Start of Source material

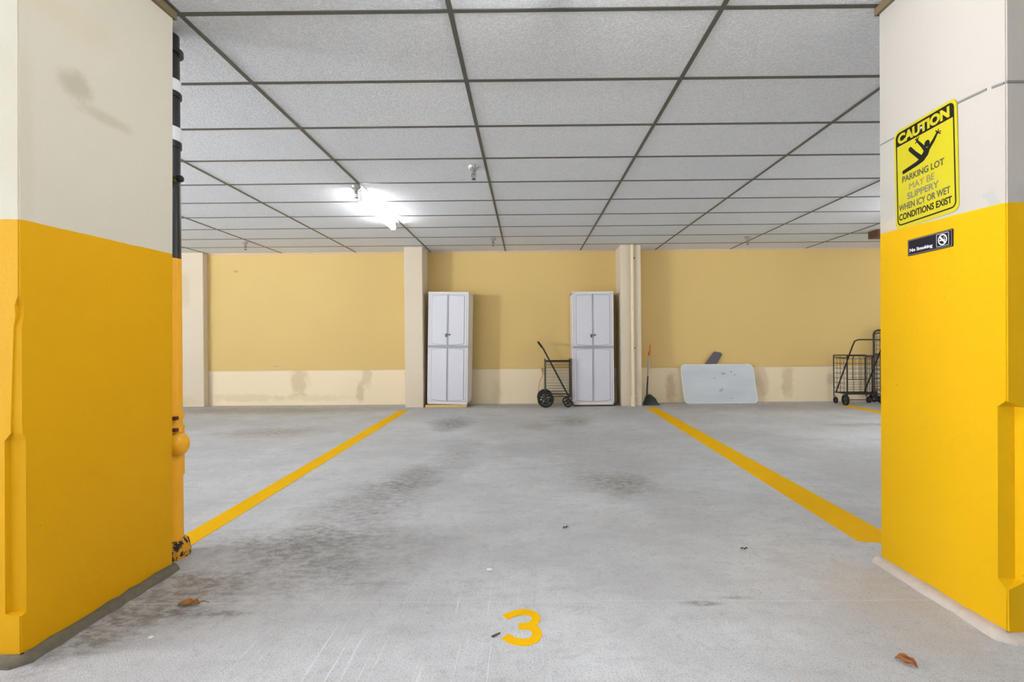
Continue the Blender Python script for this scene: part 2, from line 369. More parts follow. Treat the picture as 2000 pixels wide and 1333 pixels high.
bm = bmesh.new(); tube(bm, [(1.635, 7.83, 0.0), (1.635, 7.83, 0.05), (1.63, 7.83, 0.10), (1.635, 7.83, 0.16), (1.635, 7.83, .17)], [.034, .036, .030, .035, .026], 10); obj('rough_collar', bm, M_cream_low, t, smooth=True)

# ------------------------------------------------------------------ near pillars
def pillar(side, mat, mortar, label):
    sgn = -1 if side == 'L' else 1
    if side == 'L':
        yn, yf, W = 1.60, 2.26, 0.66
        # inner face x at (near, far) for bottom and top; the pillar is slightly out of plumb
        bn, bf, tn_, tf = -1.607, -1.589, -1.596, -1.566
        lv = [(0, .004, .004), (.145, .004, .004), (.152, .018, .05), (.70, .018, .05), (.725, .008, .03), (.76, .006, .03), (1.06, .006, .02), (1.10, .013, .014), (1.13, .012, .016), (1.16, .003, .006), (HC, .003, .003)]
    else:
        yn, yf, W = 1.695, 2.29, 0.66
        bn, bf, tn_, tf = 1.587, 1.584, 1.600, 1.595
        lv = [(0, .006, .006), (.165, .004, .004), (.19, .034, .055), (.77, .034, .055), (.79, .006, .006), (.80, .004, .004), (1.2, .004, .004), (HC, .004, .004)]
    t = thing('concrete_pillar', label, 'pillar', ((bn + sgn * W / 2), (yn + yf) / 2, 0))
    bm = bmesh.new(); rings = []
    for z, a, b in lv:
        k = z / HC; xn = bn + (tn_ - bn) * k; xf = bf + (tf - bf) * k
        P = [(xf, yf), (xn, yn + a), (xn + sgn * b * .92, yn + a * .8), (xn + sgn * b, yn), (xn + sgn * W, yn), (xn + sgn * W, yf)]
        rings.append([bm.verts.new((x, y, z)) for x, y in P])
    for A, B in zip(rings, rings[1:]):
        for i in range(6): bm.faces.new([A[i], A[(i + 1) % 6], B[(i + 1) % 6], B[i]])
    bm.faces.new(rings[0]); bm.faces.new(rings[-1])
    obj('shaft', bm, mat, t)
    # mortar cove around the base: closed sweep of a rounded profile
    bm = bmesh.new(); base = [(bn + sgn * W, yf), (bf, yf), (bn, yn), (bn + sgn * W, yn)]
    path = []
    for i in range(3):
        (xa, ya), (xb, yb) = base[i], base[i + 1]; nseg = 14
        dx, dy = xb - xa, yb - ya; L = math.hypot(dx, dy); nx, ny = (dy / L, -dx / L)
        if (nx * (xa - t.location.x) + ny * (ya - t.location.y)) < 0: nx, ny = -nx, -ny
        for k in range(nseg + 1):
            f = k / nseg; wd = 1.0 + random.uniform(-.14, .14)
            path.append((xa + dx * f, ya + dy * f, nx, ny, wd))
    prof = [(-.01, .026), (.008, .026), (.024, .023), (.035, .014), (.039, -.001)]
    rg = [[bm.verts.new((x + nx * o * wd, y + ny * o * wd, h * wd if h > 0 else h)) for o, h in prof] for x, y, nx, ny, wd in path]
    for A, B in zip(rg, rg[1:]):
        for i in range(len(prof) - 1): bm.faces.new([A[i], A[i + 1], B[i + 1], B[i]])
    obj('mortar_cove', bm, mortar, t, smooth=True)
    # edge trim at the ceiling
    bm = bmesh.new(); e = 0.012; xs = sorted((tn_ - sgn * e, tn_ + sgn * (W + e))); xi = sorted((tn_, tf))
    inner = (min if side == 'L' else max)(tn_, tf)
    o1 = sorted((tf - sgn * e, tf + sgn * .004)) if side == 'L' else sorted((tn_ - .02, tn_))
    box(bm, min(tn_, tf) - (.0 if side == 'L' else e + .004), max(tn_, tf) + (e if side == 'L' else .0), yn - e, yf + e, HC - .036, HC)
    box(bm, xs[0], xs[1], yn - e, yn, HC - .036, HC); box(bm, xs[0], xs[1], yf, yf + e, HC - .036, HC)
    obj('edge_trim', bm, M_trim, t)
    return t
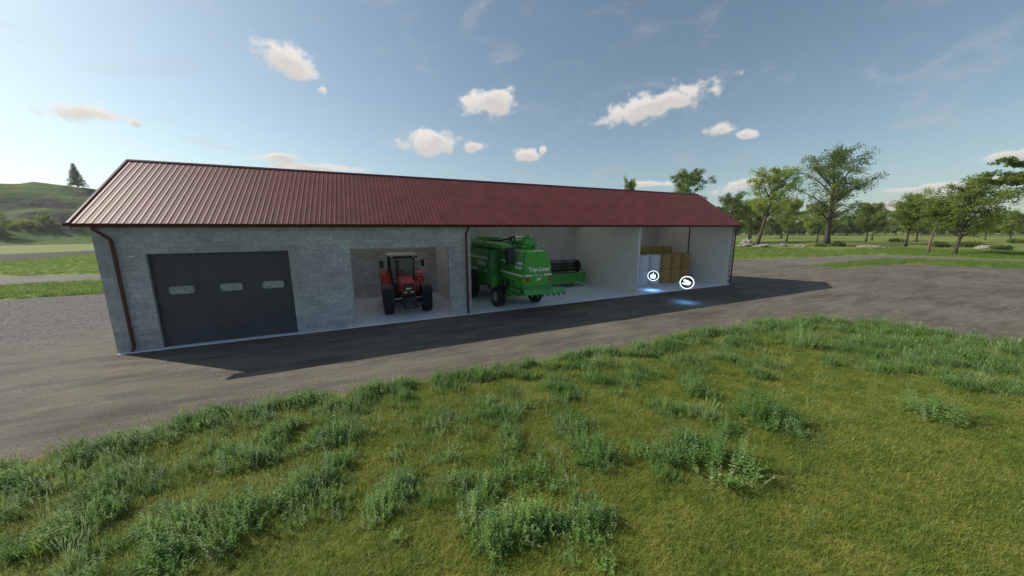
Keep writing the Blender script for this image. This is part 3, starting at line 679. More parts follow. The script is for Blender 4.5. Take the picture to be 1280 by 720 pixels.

End of Source material

Exercise goal
Above are records to transcribe exactly; leave their pictures out.

Answer to this task
Continue the Blender Python script for this scene: part 2, from line 369. More parts follow. Treat the picture as 2000 pixels wide and 1333 pixels high.
bm = bmesh.new(); tube(bm, [(1.635, 7.83, 0.0), (1.635, 7.83, 0.05), (1.63, 7.83, 0.10), (1.635, 7.83, 0.16), (1.635, 7.83, .17)], [.034, .036, .030, .035, .026], 10); obj('rough_collar', bm, M_cream_low, t, smooth=True)

# ------------------------------------------------------------------ near pillars
def pillar(side, mat, mortar, label):
    sgn = -1 if side == 'L' else 1
    if side == 'L':
        yn, yf, W = 1.60, 2.26, 0.66
        # inner face x at (near, far) for bottom and top; the pillar is slightly out of plumb
        bn, bf, tn_, tf = -1.607, -1.589, -1.596, -1.566
        lv = [(0, .004, .004), (.145, .004, .004), (.152, .018, .05), (.70, .018, .05), (.725, .008, .03), (.76, .006, .03), (1.06, .006, .02), (1.10, .013, .014), (1.13, .012, .016), (1.16, .003, .006), (HC, .003, .003)]
    else:
        yn, yf, W = 1.695, 2.29, 0.66
        bn, bf, tn_, tf = 1.587, 1.584, 1.600, 1.595
        lv = [(0, .006, .006), (.165, .004, .004), (.19, .034, .055), (.77, .034, .055), (.79, .006, .006), (.80, .004, .004), (1.2, .004, .004), (HC, .004, .004)]
    t = thing('concrete_pillar', label, 'pillar', ((bn + sgn * W / 2), (yn + yf) / 2, 0))
    bm = bmesh.new(); rings = []
    for z, a, b in lv:
        k = z / HC; xn = bn + (tn_ - bn) * k; xf = bf + (tf - bf) * k
        P = [(xf, yf), (xn, yn + a), (xn + sgn * b * .92, yn + a * .8), (xn + sgn * b, yn), (xn + sgn * W, yn), (xn + sgn * W, yf)]
        rings.append([bm.verts.new((x, y, z)) for x, y in P])
    for A, B in zip(rings, rings[1:]):
        for i in range(6): bm.faces.new([A[i], A[(i + 1) % 6], B[(i + 1) % 6], B[i]])
    bm.faces.new(rings[0]); bm.faces.new(rings[-1])
    obj('shaft', bm, mat, t)
    # mortar cove around the base: closed sweep of a rounded profile
    bm = bmesh.new(); base = [(bn + sgn * W, yf), (bf, yf), (bn, yn), (bn + sgn * W, yn)]
    path = []
    for i in range(3):
        (xa, ya), (xb, yb) = base[i], base[i + 1]; nseg = 14
        dx, dy = xb - xa, yb - ya; L = math.hypot(dx, dy); nx, ny = (dy / L, -dx / L)
        if (nx * (xa - t.location.x) + ny * (ya - t.location.y)) < 0: nx, ny = -nx, -ny
        for k in range(nseg + 1):
            f = k / nseg; wd = 1.0 + random.uniform(-.14, .14)
            path.append((xa + dx * f, ya + dy * f, nx, ny, wd))
    prof = [(-.01, .026), (.008, .026), (.024, .023), (.035, .014), (.039, -.001)]
    rg = [[bm.verts.new((x + nx * o * wd, y + ny * o * wd, h * wd if h > 0 else h)) for o, h in prof] for x, y, nx, ny, wd in path]
    for A, B in zip(rg, rg[1:]):
        for i in range(len(prof) - 1): bm.faces.new([A[i], A[i + 1], B[i + 1], B[i]])
    obj('mortar_cove', bm, mortar, t, smooth=True)
    # edge trim at the ceiling
    bm = bmesh.new(); e = 0.012; xs = sorted((tn_ - sgn * e, tn_ + sgn * (W + e))); xi = sorted((tn_, tf))
    inner = (min if side == 'L' else max)(tn_, tf)
    o1 = sorted((tf - sgn * e, tf + sgn * .004)) if side == 'L' else sorted((tn_ - .02, tn_))
    box(bm, min(tn_, tf) - (.0 if side == 'L' else e + .004), max(tn_, tf) + (e if side == 'L' else .0), yn - e, yf + e, HC - .036, HC)
    box(bm, xs[0], xs[1], yn - e, yn, HC - .036, HC); box(bm, xs[0], xs[1], yf, yf + e, HC - .036, HC)
    obj('edge_trim', bm, M_trim, t)
    return t
Keep writing the Blender script for this image. This is part 3, starting at line 679. More parts follow. The script is for Blender 4.5. Take the picture to be 1280 by 720 pixels.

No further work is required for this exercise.